#### Task directions
Reproduce each line exactly.

#### Data excerpt
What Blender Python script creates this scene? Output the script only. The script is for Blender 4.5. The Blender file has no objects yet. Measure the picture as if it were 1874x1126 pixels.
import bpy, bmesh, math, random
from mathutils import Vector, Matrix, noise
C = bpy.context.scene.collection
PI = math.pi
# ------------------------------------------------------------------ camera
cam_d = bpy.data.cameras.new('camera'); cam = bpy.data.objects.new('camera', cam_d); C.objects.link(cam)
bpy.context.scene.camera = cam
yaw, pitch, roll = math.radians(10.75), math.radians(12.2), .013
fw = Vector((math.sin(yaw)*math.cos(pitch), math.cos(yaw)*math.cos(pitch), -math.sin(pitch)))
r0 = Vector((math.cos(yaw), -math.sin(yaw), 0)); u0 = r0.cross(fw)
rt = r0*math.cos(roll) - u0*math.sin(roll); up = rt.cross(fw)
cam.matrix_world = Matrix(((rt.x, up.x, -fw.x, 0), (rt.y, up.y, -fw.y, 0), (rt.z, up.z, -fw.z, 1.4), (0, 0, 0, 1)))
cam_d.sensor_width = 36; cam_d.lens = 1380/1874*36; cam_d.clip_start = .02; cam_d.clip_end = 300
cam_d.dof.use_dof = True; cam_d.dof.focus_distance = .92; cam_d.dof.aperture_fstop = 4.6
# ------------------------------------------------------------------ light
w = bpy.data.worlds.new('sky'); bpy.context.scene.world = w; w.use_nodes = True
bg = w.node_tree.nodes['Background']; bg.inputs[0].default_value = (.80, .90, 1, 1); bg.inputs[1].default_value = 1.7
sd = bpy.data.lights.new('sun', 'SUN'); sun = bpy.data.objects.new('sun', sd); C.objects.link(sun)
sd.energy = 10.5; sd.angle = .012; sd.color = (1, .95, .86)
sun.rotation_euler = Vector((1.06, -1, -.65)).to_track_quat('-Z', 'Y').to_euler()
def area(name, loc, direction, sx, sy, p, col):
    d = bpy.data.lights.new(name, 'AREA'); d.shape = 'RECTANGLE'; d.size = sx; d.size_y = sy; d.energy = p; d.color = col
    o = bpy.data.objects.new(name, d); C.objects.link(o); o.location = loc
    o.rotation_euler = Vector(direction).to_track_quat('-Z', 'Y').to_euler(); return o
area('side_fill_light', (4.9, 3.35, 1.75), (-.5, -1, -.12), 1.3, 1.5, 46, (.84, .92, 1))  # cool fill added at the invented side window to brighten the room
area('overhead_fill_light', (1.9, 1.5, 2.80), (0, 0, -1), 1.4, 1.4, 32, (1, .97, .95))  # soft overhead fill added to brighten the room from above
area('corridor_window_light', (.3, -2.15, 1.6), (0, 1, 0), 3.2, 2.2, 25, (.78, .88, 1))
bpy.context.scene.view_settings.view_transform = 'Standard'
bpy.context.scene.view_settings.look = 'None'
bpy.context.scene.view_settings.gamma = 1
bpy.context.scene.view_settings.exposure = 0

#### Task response
What Blender Python script creates this scene? Output the script only. The script is for Blender 4.5. The Blender file has no objects yet. Measure the picture as if it were 1874x1126 pixels.
import bpy, bmesh, math, random
from mathutils import Vector, Matrix, noise
C = bpy.context.scene.collection
PI = math.pi
# ------------------------------------------------------------------ camera
cam_d = bpy.data.cameras.new('camera'); cam = bpy.data.objects.new('camera', cam_d); C.objects.link(cam)
bpy.context.scene.camera = cam
yaw, pitch, roll = math.radians(10.75), math.radians(12.2), .013
fw = Vector((math.sin(yaw)*math.cos(pitch), math.cos(yaw)*math.cos(pitch), -math.sin(pitch)))
r0 = Vector((math.cos(yaw), -math.sin(yaw), 0)); u0 = r0.cross(fw)
rt = r0*math.cos(roll) - u0*math.sin(roll); up = rt.cross(fw)
cam.matrix_world = Matrix(((rt.x, up.x, -fw.x, 0), (rt.y, up.y, -fw.y, 0), (rt.z, up.z, -fw.z, 1.4), (0, 0, 0, 1)))
cam_d.sensor_width = 36; cam_d.lens = 1380/1874*36; cam_d.clip_start = .02; cam_d.clip_end = 300
cam_d.dof.use_dof = True; cam_d.dof.focus_distance = .92; cam_d.dof.aperture_fstop = 4.6
# ------------------------------------------------------------------ light
w = bpy.data.worlds.new('sky'); bpy.context.scene.world = w; w.use_nodes = True
bg = w.node_tree.nodes['Background']; bg.inputs[0].default_value = (.80, .90, 1, 1); bg.inputs[1].default_value = 1.7
sd = bpy.data.lights.new('sun', 'SUN'); sun = bpy.data.objects.new('sun', sd); C.objects.link(sun)
sd.energy = 10.5; sd.angle = .012; sd.color = (1, .95, .86)
sun.rotation_euler = Vector((1.06, -1, -.65)).to_track_quat('-Z', 'Y').to_euler()
def area(name, loc, direction, sx, sy, p, col):
    d = bpy.data.lights.new(name, 'AREA'); d.shape = 'RECTANGLE'; d.size = sx; d.size_y = sy; d.energy = p; d.color = col
    o = bpy.data.objects.new(name, d); C.objects.link(o); o.location = loc
    o.rotation_euler = Vector(direction).to_track_quat('-Z', 'Y').to_euler(); return o
area('side_fill_light', (4.9, 3.35, 1.75), (-.5, -1, -.12), 1.3, 1.5, 46, (.84, .92, 1))  # cool fill added at the invented side window to brighten the room
area('overhead_fill_light', (1.9, 1.5, 2.80), (0, 0, -1), 1.4, 1.4, 32, (1, .97, .95))  # soft overhead fill added to brighten the room from above
area('corridor_window_light', (.3, -2.15, 1.6), (0, 1, 0), 3.2, 2.2, 25, (.78, .88, 1))
bpy.context.scene.view_settings.view_transform = 'Standard'
bpy.context.scene.view_settings.look = 'None'
bpy.context.scene.view_settings.gamma = 1
bpy.context.scene.view_settings.exposure = 0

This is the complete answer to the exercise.